La même charge, frères, repose sur nous. La même nécessité s'impose à nous: être «Évangile» dans la condition humaine d'aujourd'hui, assurer la présence de la puissance de salut de Jésus par notre présence au néant de l'existence.

Accepter cette charge, cette nécessité, c'est cela être croyant, c'est cela être chrétien.

D'où la double exigence qui marque toute existence chrétienne: être indissolublement lié à Jésus par la foi et indissolublement lié au monde des hommes par l'ac-ceptation lucide de notre condition humaine. Sous peine d'être infidèles à la charge que Dieu nous confie, il nous faut assumer ces deux exigences sans les dissocier l'une de l'autre.

Mais qui de nous, mes frères, dans le déroulement de la vie quotidienne, au milieu des préoccupations, des soucis, des peines ou des joies, qui de nous est capable de rester conscient de cette charge, de cette vocation?

Qui n'oublierait pas tantôt le monde et tantôt Dieu?

Pour être fidèle il nous faut ressaisir la vie, la recueillir et comme en resserrer la trame trop lâche. Il nous faut aussi ressaisir la foi, la recueillir et la resserrer sur celui qui en est le centre: Jésus Sauveur.

Cet acte de recueillement, c'est la prière.

Là, dans notre conscience priante, se joignent en une rencontre salutaire les hommes auxquels nous nous voulons liés par la vie partagée et Dieu auquel nous sommes rattachés par la foi. C'est là, dans l'acte de prière, que nous prononçons ces deux mots inouïs: Notre Père. Là notre œuvre a la puissance vivifiante du Père, l'universalité des hommes qu'il englobe.

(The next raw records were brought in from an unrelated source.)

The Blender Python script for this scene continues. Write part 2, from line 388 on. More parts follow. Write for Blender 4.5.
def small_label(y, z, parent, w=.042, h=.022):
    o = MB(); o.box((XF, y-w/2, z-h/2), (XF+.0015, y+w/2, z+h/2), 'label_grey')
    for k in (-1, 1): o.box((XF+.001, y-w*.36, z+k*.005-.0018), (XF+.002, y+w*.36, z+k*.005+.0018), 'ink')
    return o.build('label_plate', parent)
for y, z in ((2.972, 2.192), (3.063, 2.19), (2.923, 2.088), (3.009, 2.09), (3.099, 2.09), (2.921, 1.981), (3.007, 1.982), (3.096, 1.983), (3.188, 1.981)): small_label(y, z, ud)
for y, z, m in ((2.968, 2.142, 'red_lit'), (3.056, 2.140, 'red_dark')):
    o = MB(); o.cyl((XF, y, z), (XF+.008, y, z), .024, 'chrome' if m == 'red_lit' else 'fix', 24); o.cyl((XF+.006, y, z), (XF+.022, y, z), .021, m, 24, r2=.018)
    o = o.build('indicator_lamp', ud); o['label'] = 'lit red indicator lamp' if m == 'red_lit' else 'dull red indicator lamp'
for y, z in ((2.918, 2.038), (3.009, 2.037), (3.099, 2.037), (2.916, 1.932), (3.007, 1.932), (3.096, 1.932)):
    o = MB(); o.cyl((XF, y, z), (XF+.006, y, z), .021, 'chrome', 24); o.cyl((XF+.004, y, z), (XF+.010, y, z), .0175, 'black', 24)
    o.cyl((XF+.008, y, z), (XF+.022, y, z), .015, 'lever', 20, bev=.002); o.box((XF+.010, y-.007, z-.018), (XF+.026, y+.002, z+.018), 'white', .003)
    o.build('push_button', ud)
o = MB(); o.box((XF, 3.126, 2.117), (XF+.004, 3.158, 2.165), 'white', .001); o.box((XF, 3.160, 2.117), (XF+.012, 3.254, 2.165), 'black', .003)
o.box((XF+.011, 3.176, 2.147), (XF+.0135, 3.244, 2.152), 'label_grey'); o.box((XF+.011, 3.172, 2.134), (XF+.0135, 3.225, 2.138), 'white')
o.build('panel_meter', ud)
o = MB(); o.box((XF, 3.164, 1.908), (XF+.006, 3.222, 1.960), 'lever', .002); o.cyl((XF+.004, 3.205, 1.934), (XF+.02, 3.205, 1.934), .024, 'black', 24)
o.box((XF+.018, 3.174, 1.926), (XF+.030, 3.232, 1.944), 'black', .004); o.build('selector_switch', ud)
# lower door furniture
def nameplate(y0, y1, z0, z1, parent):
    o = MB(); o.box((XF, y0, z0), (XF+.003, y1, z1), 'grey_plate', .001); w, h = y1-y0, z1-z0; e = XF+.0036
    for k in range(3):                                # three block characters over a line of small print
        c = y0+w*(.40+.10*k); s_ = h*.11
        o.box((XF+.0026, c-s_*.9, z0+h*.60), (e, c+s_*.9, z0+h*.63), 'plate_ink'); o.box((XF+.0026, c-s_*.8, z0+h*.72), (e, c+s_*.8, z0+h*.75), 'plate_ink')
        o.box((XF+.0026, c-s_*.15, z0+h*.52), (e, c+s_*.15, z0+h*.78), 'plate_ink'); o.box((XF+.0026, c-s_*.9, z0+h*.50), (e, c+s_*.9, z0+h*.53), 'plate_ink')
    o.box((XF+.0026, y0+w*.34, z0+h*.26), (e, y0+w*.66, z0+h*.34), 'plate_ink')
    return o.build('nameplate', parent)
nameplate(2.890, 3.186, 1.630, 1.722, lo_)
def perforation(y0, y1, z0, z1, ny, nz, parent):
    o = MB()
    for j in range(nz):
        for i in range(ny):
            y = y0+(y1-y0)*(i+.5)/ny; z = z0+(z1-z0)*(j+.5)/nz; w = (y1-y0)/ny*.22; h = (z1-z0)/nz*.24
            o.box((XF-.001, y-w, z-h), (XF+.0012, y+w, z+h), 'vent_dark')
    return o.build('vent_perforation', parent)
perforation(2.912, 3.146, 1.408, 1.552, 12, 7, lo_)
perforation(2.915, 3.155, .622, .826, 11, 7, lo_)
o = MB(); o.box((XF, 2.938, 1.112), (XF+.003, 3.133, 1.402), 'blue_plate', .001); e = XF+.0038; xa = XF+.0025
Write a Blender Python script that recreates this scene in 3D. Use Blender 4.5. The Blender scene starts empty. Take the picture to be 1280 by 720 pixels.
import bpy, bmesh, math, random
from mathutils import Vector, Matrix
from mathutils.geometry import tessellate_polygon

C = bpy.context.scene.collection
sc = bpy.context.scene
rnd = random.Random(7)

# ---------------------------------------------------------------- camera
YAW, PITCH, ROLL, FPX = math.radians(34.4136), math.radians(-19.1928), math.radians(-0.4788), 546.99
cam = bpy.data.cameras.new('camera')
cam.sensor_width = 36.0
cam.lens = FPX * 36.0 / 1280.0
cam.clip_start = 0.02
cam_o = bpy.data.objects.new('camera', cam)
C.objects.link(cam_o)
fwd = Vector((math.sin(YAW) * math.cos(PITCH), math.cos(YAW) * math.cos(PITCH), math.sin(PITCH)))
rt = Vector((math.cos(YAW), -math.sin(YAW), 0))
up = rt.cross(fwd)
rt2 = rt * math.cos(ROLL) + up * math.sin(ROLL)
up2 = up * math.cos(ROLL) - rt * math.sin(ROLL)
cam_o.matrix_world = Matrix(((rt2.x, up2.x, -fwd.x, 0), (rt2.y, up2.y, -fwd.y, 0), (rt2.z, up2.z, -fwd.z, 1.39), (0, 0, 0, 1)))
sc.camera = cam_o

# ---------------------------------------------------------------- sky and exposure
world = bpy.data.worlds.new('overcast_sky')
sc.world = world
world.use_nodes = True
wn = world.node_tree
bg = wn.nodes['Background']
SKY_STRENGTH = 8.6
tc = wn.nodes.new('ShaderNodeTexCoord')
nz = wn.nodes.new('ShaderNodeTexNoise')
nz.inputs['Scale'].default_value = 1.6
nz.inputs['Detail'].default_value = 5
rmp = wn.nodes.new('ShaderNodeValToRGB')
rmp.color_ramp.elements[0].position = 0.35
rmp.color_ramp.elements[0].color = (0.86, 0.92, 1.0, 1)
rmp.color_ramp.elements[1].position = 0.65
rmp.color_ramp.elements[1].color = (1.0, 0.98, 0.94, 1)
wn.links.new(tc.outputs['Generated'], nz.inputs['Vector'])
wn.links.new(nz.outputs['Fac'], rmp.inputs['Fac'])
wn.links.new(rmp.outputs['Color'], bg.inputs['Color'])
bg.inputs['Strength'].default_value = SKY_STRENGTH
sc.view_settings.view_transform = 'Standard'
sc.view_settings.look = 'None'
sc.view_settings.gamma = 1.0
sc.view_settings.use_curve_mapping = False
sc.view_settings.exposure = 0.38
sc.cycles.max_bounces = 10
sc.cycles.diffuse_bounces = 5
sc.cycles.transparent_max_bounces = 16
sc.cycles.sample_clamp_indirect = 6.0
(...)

Alors, d'une façon très consciente et délibérée, nous devenons «évangile», présence active du salut de Dieu dans notre monde.

Aujourd'hui, dans un premier temps, la liturgie de la Parole nous a plongés, comme Job, dans la profondeur désespérée de l'existence. Mais voici que la liturgie eucharistique va actualiser pour nous la présence de Jésus en travail de salut; et la communion qui est inséparablement communion à Jésus et communion aux autres, va nous relancer dans la fidélité à notre charge, nous engager à nous faire tout à tous pour que la force de salut de l'Évangile soit présente à tous. Amen.